Both parties need to remember that they represent majority thinking in most of the country. If they now fail the people, the people will fail them the next time round when they seek public support at the ballot box.

The same goes for the rule of law. All the recent criticism by foreign governments and civil society have centred mainly round the issue of the breakdown of the rule of law, the impunity with which people are killed or disappear or made to disappear and lack of will to punish the guilty.

The two leaders in particular, if they really believe in what they have agreed to and this is not a mere charade to while away the next two years as their cronies and those near and dear make merry at the expense of the people, have to act to fulfil their promises.

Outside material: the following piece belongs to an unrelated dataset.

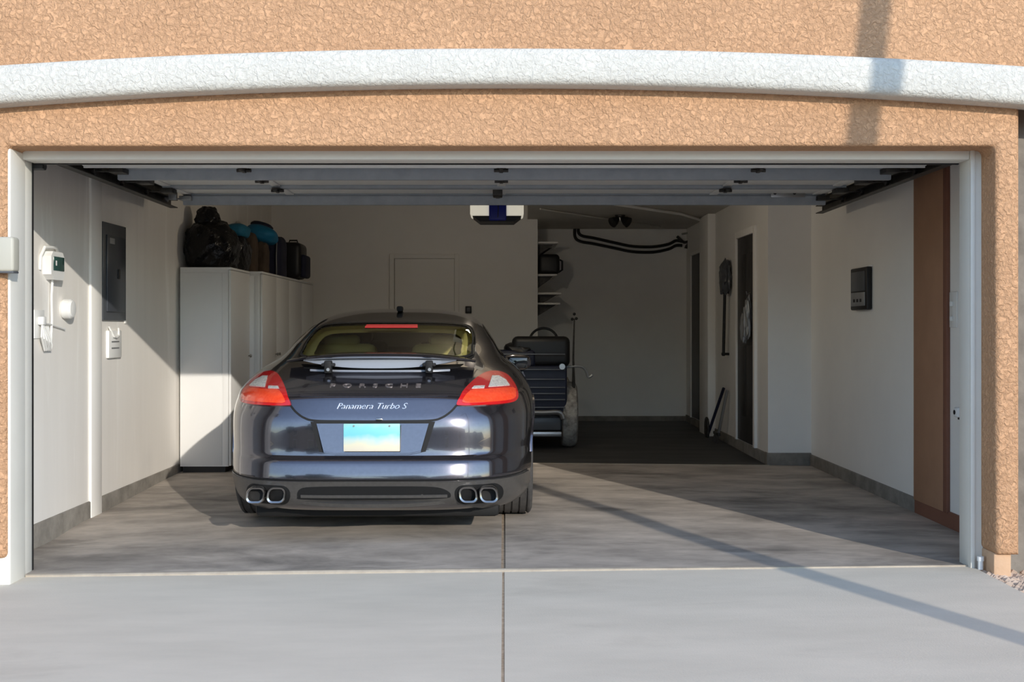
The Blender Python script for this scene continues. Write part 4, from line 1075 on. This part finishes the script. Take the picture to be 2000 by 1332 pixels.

Sri Lanka already enjoys the dubious distinction of having perhaps the largest number of ministers, deputy ministers and other sundry office bearers in any government.

If this political co-operation is to lead to a further increase in such positions which bring unjustifiable power, privileges and perks it would only lead to a further erosion of public confidence in our ability to govern ourselves without stealing from the public purse.

There are already many skeletons rattling in the cupboards. If the two leaders now do not act decisively to control their own ranks and put an end to what the whole world can see, they will reap more than public derision.
They will jointly hand over to the Tigers the ultimate propaganda weapon.